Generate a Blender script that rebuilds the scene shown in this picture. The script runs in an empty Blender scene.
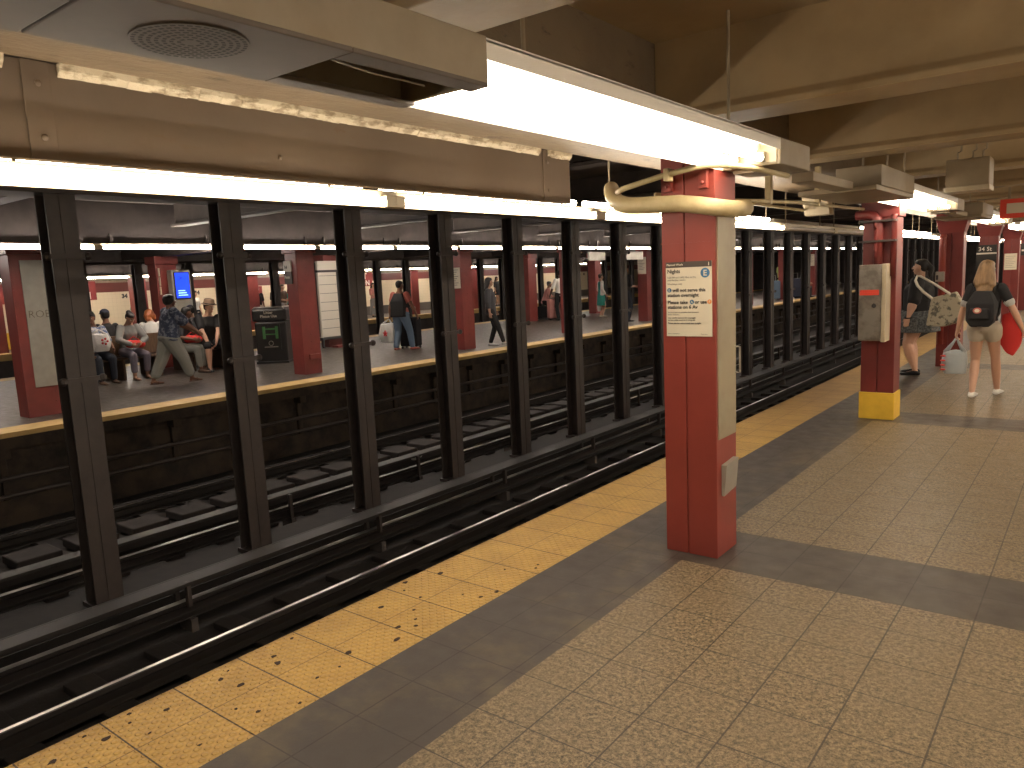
import bpy, bmesh, math, random
from mathutils import Vector as V, Matrix
from mathutils.noise import noise as pnoise
random.seed(7)
PI = math.pi
sc = bpy.context.scene
COL = sc.collection
ORD = ['first','second','third','fourth','fifth','sixth','seventh','eighth','ninth','tenth','eleventh','twelfth','thirteenth','fourteenth','fifteenth','sixteenth','seventeenth','eighteenth','nineteenth','twentieth']

# ------------------------------------------------------------------ materials
class NT:
    def __init__(s, name):
        s.m = bpy.data.materials.new(name); s.m.use_nodes = True
        s.t = s.m.node_tree; s.n = s.t.nodes; s.b = s.n['Principled BSDF']; s.l = s.t.links
        s._pos = None
    def new(s, ty, **k):
        n = s.n.new(ty)
        for a, v in k.items(): setattr(n, a, v)
        return n
    def put(s, sock, v):
        if hasattr(v, 'node'): s.l.new(v, sock)
        else: sock.default_value = v
    def pos(s):
        if not s._pos: s._pos = s.new('ShaderNodeTexCoord').outputs['Object']
        return s._pos
    def xyz(s):
        n = s.new('ShaderNodeSeparateXYZ'); s.put(n.inputs[0], s.pos()); return n.outputs
    def math(s, op, a, b=0.0, c=0.0):
        n = s.new('ShaderNodeMath', operation=op)
        s.put(n.inputs[0], a); s.put(n.inputs[1], b)
        if op in ('MULTIPLY_ADD', 'SMOOTH_MIN', 'WRAP'): s.put(n.inputs[2], c)
        return n.outputs[0]
    def noise(s, scale, detail=3, rough=.5, stretch=None):
        n = s.new('ShaderNodeTexNoise'); n.inputs['Scale'].default_value = scale
        n.inputs['Detail'].default_value = detail; n.inputs['Roughness'].default_value = rough
        if stretch:
            mp = s.new('ShaderNodeMapping'); s.put(mp.inputs[0], s.pos()); mp.inputs['Scale'].default_value = stretch
            s.put(n.inputs['Vector'], mp.outputs[0])
        else: s.put(n.inputs['Vector'], s.pos())
        return n.outputs['Fac']
    def vor(s, scale, out='Distance'):
        n = s.new('ShaderNodeTexVoronoi'); n.inputs['Scale'].default_value = scale
        s.put(n.inputs['Vector'], s.pos()); return n.outputs[out]
    def ramp(s, f, lo, hi, smooth=False):
        n = s.new('ShaderNodeMapRange'); n.clamp = True
        if smooth: n.interpolation_type = 'SMOOTHSTEP'
        s.put(n.inputs[0], f); n.inputs[1].default_value = lo; n.inputs[2].default_value = hi
        return n.outputs[0]
    def mix(s, f, a, b):
        n = s.new('ShaderNodeMix', data_type='RGBA'); s.put(n.inputs[0], f)
        for i, c in ((6, a), (7, b)):
            if hasattr(c, 'node'): s.l.new(c, n.inputs[i])
            else: n.inputs[i].default_value = (*c, 1)
        return n.outputs[2]
    def bump(s, h, strength=.3, dist=.01):
        n = s.new('ShaderNodeBump'); s.put(n.inputs['Height'], h)
        n.inputs['Strength'].default_value = strength; n.inputs['Distance'].default_value = dist
        s.put(s.b.inputs['Normal'], n.outputs[0])
    def line(s, c, off, period, w):     # 1 on a grid line of width w
        a = s.math('DIVIDE', s.math('SUBTRACT', c, off), period)
        f = s.math('ABSOLUTE', s.math('SUBTRACT', s.math('FRACT', s.math('ADD', a, 1000.5)), .5))
        return s.math('LESS_THAN', f, w/period/2)

def mat(name, col, rough=.6, col2=None, nscale=6, lo=.4, hi=.65, metal=0, bump=0, bscale=None, stretch=None, spec=.5, bdist=.01):
    t = NT(name)
    if col2: t.put(t.b.inputs['Base Color'], t.mix(t.ramp(t.noise(nscale, 5, .6, stretch), lo, hi), col, col2))
    else: t.b.inputs['Base Color'].default_value = (*col, 1)
    t.b.inputs['Roughness'].default_value = rough; t.b.inputs['Metallic'].default_value = metal
    t.b.inputs['Specular IOR Level'].default_value = spec
    if bump: t.bump(t.noise(bscale or nscale*3, 4, .6), bump, bdist)
    return t.m
def emis(name, col, s):
    t = NT(name); t.b.inputs['Base Color'].default_value = (*col, 1)
    t.b.inputs['Emission Color'].default_value = (*col, 1); t.b.inputs['Emission Strength'].default_value = s
    return t.m

M = {}
TILE = .3048
def m_floor(name, light, dark, bands=True, x0=1.435, gl=(.035,.028,.022), rough=.42):
    t = NT(name); X, Y, Z = t.xyz()
    sp = t.ramp(t.noise(46, 5, .9), .43, .60)
    sp2 = t.ramp(t.noise(100, 3, .8), .5, .6)
    c = t.mix(sp, dark, light)
    c = t.mix(t.math('MULTIPLY', sp2, .35), c, tuple(min(1, k*1.35) for k in light))
    # each tile a little different
    cb = t.new('ShaderNodeCombineXYZ')
    t.put(cb.inputs[0], t.math('FLOOR', t.math('DIVIDE', t.math('SUBTRACT', X, x0), TILE)))
    t.put(cb.inputs[1], t.math('FLOOR', t.math('DIVIDE', t.math('SUBTRACT', Y, 3.886), TILE)))
    wn = t.new('ShaderNodeTexWhiteNoise'); t.put(wn.inputs[0], cb.outputs[0])
    c = t.mix(t.math('MULTIPLY', wn.outputs[0], .22), c, tuple(k*.6 for k in light))
    c = t.mix(t.math('MULTIPLY', t.ramp(t.noise(1.3, 4, .6), .45, .7), .45), c, tuple(k*.55 for k in light))
    if bands:
        d = t.mix(t.ramp(t.noise(5, 5, .6), .4, .7), (.068,.056,.047), (.092,.076,.06))
        fr = t.math('FRACT', t.math('ADD', t.math('DIVIDE', t.math('SUBTRACT', Y, 3.886), 4.572), 100))
        c = t.mix(t.math('LESS_THAN', fr, 2*TILE/4.572), c, d)
        inner = t.math('LESS_THAN', X, 1.19)
        sm = t.mix(t.ramp(t.noise(2.2, 5, .65), .5, .68), (.07,.058,.05), (.125,.098,.062))
        c = t.mix(inner, c, sm)
    g = t.math('MAXIMUM', t.line(X, x0, TILE, .007), t.line(Y, 3.886, TILE, .006))
    c = t.mix(t.math('MULTIPLY', g, .8), c, gl)
    t.put(t.b.inputs['Base Color'], c)
    t.put(t.b.inputs['Roughness'], t.math('MULTIPLY_ADD', t.noise(9, 4), .3, rough-.12))
    t.bump(t.math('MULTIPLY_ADD', g, -1.0, t.math('MULTIPLY', sp, .15)), .35, .004)
    return t.m
M['granite'] = m_floor('granite_tile', (.345,.262,.155), (.05,.038,.024))
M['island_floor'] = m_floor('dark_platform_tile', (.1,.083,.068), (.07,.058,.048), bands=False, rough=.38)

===

OBJECTIVE:
Give the count of lines in the data above that hold the string "False", with no additional words.

WRITTEN ANSWER:
2